A medianoche la luna llena y un cielo estrellado prometían una ascensión relativamente pacífica, pero la ilusión duró muy poco. Las nubes entraron de madrugada, y un aire gélido que bajaba desde la cumbre pronto nos convirtió en muñecos de nieve andantes. El viento blanco, lo llaman allí. La subida al Chimborazo es una progresión larga y constante, sin descanso, por paredes que rondan los 40 grados de inclinación. Una paliza de horas en la oscuridad para el cuerpo y la mente, con una visibilidad nula esa noche y sin esperanzas de que despejara. Aquella madrugada era difícil encontrar un motivo suficiente para soportar aquel vendaval sobre la cara.

Fuimos seis en la expedición. Jon era el miembro más joven del grupo. Es navarro, sobrepasa por poco los cuarenta, pero es un montañero muy fuerte y experimentado en los Pirineos. Alcanzó la cima Ventimilla del Chimborazo unos minutos más tarde que la cordada que formábamos Paco y yo. Le acompañaba Cata, la única chica del grupo que nos regaló a todos una lección de fuerza y pundonor en aquellas condiciones tan duras para hacer cumbre.

La Ventimilla es la cima más popular del Chimborazo, pero no la máxima. Hay que ascender durante veinte o treinta minutos más para alcanzar la cima Whymper, la cota más alta de este volcán gigantesco. Cata y Paco estaban reventados por el frío y la larga ascensión, y prefirieron bajar desde la Ventimilla. Jon y yo, junto al guía Diego, decidimos seguir hasta la Whymper a pesar de encontrarnos envueltos en una coctelera de nieve en polvo que no permitía ver nada más allá de unos metros. Si el Chimborazo nos iba a negar las vistas mágicas del Cayambe… ¿para qué seguir?

Jon es un tipo reservado, algo tímido, pero con esa nobleza de carácter que se atisba pronto en tanta gente del norte. No sabía mucho de él, pero me pareció desde el primer momento una persona honesta y confiable. Al llegar a la cima Whymper nos abrazamos con Diego, nos sacamos un par de fotos e hicimos el amago de comenzar el descenso para no congelarnos en mitad de aquella ventisca brutal. Entonces Jon nos pidió por favor si podíamos permanecer un minuto más en la cumbre.
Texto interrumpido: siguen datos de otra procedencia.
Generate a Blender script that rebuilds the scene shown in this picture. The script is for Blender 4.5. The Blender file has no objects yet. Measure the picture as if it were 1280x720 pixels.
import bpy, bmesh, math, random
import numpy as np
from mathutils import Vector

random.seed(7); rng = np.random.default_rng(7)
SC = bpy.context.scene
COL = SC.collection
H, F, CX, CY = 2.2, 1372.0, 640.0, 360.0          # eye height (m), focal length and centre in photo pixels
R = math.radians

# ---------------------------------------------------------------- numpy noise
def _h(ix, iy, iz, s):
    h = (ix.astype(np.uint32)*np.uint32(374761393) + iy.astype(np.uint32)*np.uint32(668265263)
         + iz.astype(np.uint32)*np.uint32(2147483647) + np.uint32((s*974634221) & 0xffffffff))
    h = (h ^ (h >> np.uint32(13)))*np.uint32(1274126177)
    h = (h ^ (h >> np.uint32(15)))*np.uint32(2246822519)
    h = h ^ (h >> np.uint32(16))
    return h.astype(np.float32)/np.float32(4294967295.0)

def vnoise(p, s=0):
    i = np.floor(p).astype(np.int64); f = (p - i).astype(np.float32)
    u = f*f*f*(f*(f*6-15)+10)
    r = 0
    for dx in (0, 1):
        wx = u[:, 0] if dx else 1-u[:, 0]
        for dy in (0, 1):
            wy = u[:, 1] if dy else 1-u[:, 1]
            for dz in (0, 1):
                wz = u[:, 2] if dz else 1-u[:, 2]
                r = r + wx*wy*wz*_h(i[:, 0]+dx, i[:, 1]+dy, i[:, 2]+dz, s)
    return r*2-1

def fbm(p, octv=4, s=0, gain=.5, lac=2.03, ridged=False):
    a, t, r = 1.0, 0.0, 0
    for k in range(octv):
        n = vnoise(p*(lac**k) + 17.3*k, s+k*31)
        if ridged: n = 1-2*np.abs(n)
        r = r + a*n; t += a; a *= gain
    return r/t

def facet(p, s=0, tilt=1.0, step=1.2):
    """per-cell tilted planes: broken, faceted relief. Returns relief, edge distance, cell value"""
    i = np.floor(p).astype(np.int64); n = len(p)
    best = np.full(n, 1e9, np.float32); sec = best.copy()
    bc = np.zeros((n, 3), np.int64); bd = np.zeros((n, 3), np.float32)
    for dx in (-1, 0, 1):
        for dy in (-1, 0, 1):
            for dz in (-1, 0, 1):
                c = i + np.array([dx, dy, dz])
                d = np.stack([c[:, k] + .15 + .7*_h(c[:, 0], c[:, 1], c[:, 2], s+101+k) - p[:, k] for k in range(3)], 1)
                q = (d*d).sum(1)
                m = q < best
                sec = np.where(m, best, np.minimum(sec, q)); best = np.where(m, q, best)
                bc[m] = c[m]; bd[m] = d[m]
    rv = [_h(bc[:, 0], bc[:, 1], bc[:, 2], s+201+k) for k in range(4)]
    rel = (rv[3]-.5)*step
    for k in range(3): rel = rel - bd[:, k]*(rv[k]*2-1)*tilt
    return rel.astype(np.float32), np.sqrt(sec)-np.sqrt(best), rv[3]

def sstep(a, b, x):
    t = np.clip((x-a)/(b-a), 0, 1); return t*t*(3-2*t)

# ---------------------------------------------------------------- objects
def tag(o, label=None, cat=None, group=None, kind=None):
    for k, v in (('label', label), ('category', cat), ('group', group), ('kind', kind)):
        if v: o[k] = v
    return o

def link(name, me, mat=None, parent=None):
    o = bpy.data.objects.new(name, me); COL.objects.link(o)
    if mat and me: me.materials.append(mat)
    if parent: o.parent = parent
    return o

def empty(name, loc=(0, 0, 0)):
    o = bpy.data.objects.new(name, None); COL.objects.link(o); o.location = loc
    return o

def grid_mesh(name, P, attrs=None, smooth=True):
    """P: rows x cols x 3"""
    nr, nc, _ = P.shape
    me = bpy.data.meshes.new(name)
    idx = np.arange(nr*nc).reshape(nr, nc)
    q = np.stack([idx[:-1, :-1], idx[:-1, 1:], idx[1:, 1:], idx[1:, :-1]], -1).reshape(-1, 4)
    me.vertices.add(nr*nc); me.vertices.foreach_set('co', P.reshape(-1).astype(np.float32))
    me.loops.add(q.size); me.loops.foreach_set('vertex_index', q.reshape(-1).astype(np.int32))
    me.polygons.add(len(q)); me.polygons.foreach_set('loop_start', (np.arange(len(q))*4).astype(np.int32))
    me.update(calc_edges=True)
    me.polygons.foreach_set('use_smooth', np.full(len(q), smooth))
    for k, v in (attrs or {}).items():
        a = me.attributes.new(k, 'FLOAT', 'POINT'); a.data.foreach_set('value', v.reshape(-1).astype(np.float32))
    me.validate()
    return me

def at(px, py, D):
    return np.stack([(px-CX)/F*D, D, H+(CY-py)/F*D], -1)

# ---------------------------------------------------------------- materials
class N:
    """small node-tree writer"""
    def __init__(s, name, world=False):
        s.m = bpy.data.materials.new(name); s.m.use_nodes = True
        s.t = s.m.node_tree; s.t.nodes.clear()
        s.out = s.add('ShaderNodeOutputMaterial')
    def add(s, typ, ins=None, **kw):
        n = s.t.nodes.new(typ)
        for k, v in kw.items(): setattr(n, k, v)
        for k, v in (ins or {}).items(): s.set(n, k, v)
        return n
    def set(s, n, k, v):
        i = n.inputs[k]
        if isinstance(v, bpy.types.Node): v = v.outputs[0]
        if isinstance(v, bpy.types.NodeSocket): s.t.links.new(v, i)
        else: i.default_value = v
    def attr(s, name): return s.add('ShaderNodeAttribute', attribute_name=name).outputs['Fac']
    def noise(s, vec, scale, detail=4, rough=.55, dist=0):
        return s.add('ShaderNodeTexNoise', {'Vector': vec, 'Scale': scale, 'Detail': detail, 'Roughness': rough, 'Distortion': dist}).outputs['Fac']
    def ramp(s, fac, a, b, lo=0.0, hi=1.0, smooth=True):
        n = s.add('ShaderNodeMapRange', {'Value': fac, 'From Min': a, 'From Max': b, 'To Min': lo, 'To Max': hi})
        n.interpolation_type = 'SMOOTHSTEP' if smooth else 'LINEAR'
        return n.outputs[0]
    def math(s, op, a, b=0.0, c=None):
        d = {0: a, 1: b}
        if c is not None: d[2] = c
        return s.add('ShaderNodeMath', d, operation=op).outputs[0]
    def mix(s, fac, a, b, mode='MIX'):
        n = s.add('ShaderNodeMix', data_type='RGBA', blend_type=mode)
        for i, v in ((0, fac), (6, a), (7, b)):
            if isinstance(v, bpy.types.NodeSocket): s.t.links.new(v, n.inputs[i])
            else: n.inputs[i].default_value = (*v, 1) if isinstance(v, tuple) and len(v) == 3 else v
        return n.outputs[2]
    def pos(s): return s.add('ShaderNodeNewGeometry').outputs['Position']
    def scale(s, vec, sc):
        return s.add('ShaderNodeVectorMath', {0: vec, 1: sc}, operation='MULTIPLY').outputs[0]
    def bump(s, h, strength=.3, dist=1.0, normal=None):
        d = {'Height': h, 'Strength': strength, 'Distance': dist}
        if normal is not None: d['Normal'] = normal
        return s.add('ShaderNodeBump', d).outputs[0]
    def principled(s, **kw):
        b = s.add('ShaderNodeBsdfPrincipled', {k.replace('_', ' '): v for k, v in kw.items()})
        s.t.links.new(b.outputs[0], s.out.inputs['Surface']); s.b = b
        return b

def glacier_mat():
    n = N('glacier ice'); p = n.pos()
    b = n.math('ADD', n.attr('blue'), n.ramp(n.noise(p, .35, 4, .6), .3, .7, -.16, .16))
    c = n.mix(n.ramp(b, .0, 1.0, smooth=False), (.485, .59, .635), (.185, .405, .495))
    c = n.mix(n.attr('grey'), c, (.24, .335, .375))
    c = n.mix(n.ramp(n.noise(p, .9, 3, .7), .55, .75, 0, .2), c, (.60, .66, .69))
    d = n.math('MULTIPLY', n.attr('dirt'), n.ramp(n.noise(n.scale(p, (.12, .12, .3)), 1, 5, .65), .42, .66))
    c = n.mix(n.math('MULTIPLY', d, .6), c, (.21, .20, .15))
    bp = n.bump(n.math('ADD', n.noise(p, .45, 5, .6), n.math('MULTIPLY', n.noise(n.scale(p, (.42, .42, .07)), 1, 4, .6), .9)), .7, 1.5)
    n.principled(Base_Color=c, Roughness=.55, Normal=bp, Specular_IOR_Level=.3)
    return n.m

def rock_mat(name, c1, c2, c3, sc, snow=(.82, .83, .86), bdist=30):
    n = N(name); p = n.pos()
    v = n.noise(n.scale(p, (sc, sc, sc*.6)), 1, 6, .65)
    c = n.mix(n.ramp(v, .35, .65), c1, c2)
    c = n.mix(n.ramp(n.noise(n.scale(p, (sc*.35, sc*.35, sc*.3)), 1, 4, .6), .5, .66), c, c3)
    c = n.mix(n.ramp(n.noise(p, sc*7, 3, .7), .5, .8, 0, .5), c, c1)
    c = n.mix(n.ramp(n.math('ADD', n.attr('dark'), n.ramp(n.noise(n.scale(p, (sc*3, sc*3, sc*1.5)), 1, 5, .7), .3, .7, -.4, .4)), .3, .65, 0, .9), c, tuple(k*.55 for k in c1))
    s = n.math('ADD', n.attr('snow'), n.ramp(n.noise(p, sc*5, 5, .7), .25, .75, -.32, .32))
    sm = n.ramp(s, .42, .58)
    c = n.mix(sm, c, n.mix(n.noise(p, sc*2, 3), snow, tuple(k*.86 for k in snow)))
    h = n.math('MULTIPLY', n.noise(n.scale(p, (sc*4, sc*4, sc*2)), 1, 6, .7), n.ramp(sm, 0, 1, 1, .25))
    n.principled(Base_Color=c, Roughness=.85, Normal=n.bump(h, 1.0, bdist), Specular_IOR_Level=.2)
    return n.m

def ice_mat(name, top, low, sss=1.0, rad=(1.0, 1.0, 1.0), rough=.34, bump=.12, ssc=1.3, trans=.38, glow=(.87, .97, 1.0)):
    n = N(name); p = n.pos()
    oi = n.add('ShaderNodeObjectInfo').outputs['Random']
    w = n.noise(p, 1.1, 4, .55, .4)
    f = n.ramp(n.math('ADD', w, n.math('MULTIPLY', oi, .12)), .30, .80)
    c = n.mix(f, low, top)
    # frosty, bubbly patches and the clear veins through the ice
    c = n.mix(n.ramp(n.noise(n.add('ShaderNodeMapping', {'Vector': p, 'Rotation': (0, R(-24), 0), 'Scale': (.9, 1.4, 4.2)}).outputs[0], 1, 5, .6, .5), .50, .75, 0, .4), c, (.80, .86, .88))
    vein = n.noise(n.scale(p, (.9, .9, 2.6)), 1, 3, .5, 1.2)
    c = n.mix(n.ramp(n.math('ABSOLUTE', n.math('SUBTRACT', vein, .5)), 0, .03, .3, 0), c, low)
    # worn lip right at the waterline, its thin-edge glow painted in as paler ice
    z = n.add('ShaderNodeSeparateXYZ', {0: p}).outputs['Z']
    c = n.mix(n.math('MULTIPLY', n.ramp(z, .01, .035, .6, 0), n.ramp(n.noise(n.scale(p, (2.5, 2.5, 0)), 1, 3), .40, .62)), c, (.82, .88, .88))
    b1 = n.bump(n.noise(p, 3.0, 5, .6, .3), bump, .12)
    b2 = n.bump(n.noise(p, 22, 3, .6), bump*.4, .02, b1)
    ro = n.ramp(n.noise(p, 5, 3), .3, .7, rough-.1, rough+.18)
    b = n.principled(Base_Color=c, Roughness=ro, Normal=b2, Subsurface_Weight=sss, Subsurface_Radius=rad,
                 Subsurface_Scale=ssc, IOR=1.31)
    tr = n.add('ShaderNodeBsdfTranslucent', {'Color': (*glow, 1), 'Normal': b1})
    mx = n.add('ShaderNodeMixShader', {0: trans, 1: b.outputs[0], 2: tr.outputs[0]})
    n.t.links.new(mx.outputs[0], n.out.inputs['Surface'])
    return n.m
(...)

Se quitó la mochila, se arrodilló sobre la nieve y sacó dos bolsitas de plástico. Entonces se quebró, de repente, sin previo aviso. En un saquito había unas cenizas de su padre, y en el otro de su madre. Quería dejarlas allí. Aquel hombre fuerte como un roble lloraba como un niño a 6300 metros de altitud en mitad de un vendaval.

Jon perdió a su padre con 19 años, y a su madre con 21. Diego y yo nos abrazamos a su espalda, impactados por su llanto, y no pude evitar pensar en lo distinta que hubiera sido mi vida si hubiera perdido a mis padres hace treinta años, si no hubiese dispuesto de su apoyo, sus consejos y un hombro para llorar como lo hacía Jon en la soledad de lo más alto del Chimborazo. En ese momento comprendí la razón para subir hasta allí.